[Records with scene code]
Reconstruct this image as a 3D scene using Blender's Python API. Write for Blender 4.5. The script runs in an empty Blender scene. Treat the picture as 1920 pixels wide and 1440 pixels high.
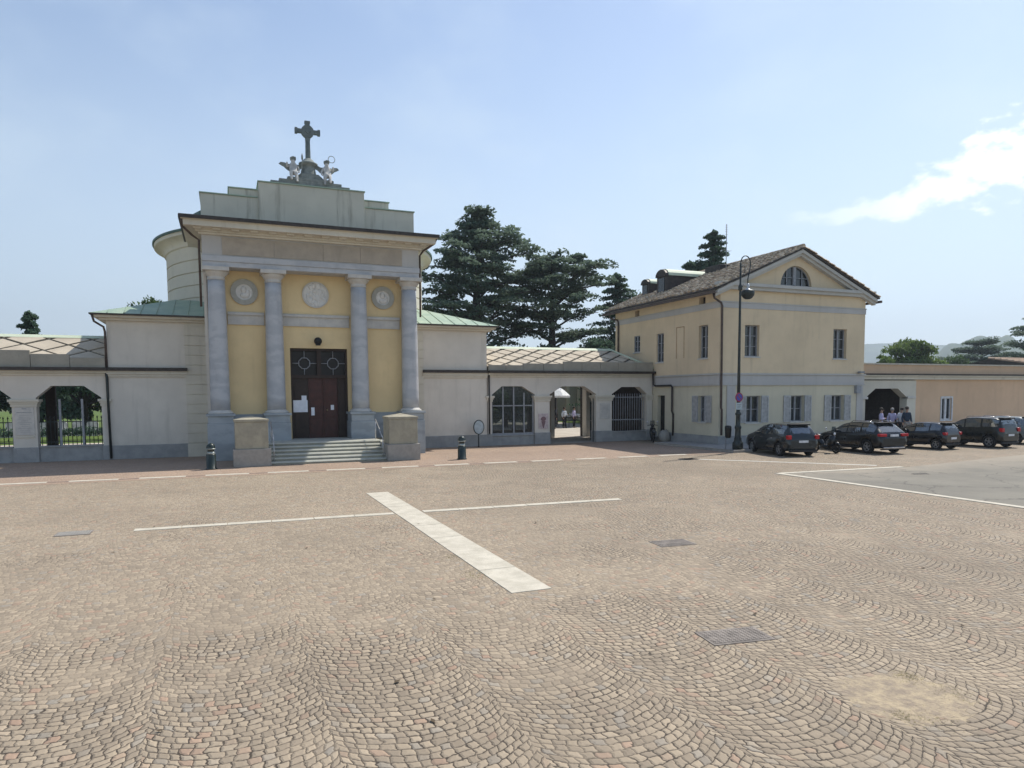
import bpy, bmesh, math, random
from mathutils import Vector, Matrix
PI = math.pi; R = math.radians
sc = bpy.context.scene
# ------------------------------------------------------------------ camera, world, sun, exposure
CAM_H = 2.6
cam = bpy.data.cameras.new('camera'); camo = bpy.data.objects.new('camera', cam); sc.collection.objects.link(camo)
rows = ((0.92483918, -0.38029988, -0.0066694), (-0.0332685, -0.06341243, -0.99743274), (0.37890063, 0.92268676, -0.07129831))
camo.matrix_world = Matrix(((rows[0][0], -rows[1][0], -rows[2][0], 0), (rows[0][1], -rows[1][1], -rows[2][1], 0),
                            (rows[0][2], -rows[1][2], -rows[2][2], CAM_H), (0, 0, 0, 1)))
cam.sensor_width = 36; cam.lens = 1310.16 / 1920 * 36; cam.shift_y = 113.625 / 1920; cam.clip_end = 20000; cam.clip_start = .1
sc.camera = camo
SUN_EL, SUN_AZ = R(54.5), math.atan2(.65, .27)      # azimuth from +Y towards +X
w = bpy.data.worlds.new('World'); sc.world = w; w.use_nodes = True
nt = w.node_tree; nt.nodes.clear()
def _n(t, **k):
    n = nt.nodes.new(t)
    for a, b in k.items(): setattr(n, a, b)
    return n
sky = _n('ShaderNodeTexSky', sky_type='NISHITA', sun_disc=False, sun_elevation=SUN_EL, sun_rotation=SUN_AZ, air_density=1.0, dust_density=.7, ozone_density=.6, altitude=250)
bg = _n('ShaderNodeBackground'); bg.inputs[1].default_value = .13
out = _n('ShaderNodeOutputWorld')
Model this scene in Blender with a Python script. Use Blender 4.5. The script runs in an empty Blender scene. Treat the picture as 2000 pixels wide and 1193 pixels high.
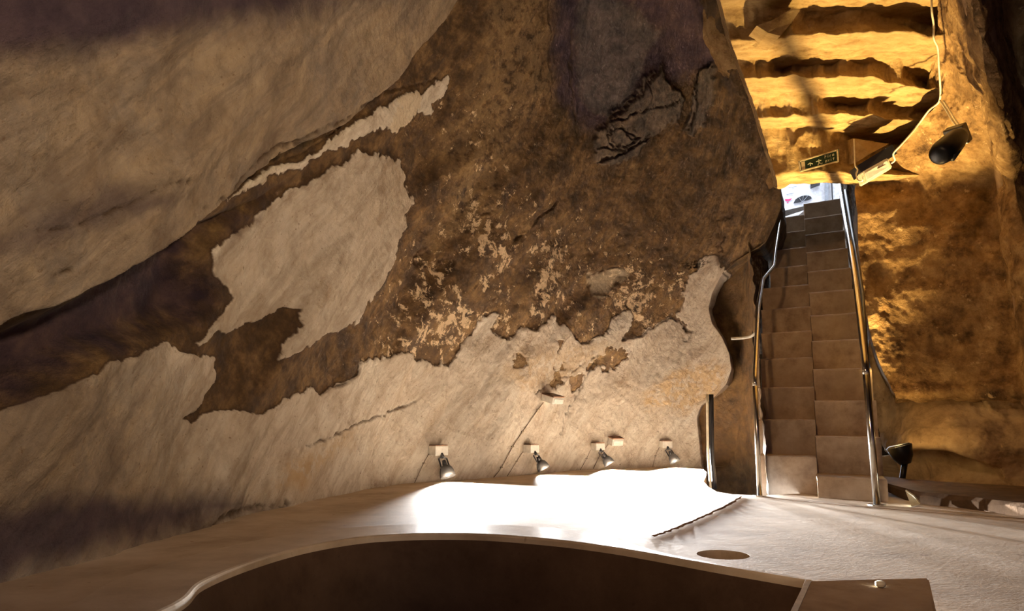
import bpy, bmesh, math, random
import numpy as np
from mathutils import Vector, Matrix
from mathutils.geometry import delaunay_2d_cdt
random.seed(4)
S = bpy.context.scene
COL = S.collection
# ------------------------------------------------------------------ camera
HC, PITCH, F = 0.434, 0.145, 1450.0
cam = bpy.data.cameras.new('camera'); cam.sensor_width = 36.0; cam.lens = F/2000*36; cam.clip_start = 0.02
camo = bpy.data.objects.new('camera', cam); COL.objects.link(camo)
camo.location = (0, 0, HC); camo.rotation_euler = (math.pi/2 + PITCH, 0, 0)
S.camera = camo
# ------------------------------------------------------------------ world, exposure
S.view_settings.view_transform = 'Standard'; S.view_settings.look = 'None'
S.view_settings.gamma = 1; S.view_settings.exposure = 0.0
W = bpy.data.worlds.new('sky'); S.world = W; W.use_nodes = True
W.node_tree.nodes['Background'].inputs[0].default_value = (0.80, 0.88, 1.0, 1)
W.node_tree.nodes['Background'].inputs[1].default_value = 10.0
P_WALLSPOT = 6200.0     # W of each small wall spotlight
P_UP = 800.0           # uplight beside the stairs
P_FILL = 6.0         # fill lamps added behind the viewer
WARM = (1.0, 0.99, 0.99)

def lamp(name, kind, loc, aim, power, color, size=0.03, angle=2.0, blend=0.6, parent=None):
    l = bpy.data.lights.new(name, kind); l.energy = power; l.color = color
    if kind == 'SPOT': l.spot_size = angle; l.spot_blend = blend; l.shadow_soft_size = size
    elif kind == 'AREA': l.shape = 'DISK'; l.size = size
    else: l.shadow_soft_size = size
    o = bpy.data.objects.new(name, l); COL.objects.link(o); o.location = loc
    d = Vector(aim) - Vector(loc); o.rotation_euler = d.to_track_quat('-Z', 'Y').to_euler()
    if parent:
        o.parent = parent; o.matrix_parent_inverse = parent.matrix_world.inverted()
    return o
# fill lamps added unseen behind the viewer (fixtures built further down)
FILL_LAMPS = [((2.2, -0.9, 1.9), (-1.5, 2.8, 2.2), 700.0, (1.0, 0.74, 0.46), 1.2),
              ((-0.95, -0.55, 2.5), (2.2, 3.4, 0.5), 430.0, (1.0, 0.63, 0.32), 1.1),
              ((0.6, -1.4, 2.3), (-1.4, 2.4, 1.9), 22.0, (0.50, 0.28, 1.0), 2.2),  # violet fill, added to tint the shadows
              ]
# ------------------------------------------------------------------ camera maths: a pixel and a distance give a point of the place
cp, sp = math.cos(PITCH), math.sin(PITCH)
def ray(px, py):
    x = (px-1000.0)/F; u = (596.5-py)/F
    return np.array([x, cp-u*sp, sp+u*cp])
def at(px, py, Y):
    r = ray(px, py); return Vector((r*(Y/r[1]) + (0, 0, HC)).tolist())
def atz(px, py, z=0.0):
    r = ray(px, py); return Vector((r*((z-HC)/r[2]) + (0, 0, HC)).tolist())
def proj(P):
    P = np.asarray(P, float); x = P[..., 0]; y = P[..., 1]; z = P[..., 2]-HC
    f = y*cp+z*sp; u = -y*sp+z*cp
    f = np.where(f < 0.15, 0.15, f) if isinstance(f, np.ndarray) else max(f, .15)
    return 1000+F*x/f, 596.5-F*u/f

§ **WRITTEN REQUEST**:
Locate each line containing the string "runs" and show it.

§ **RESPONSE TO THE TASK**:
Reconstruct this image as a 3D scene using Blender's Python API. Write for Blender 4.5. The script runs in an empty Blender scene. Treat the picture as 1920 pixels wide and 1440 pixels high.
Model this scene in Blender with a Python script. Use Blender 4.5. The script runs in an empty Blender scene. Treat the picture as 2000 pixels wide and 1193 pixels high.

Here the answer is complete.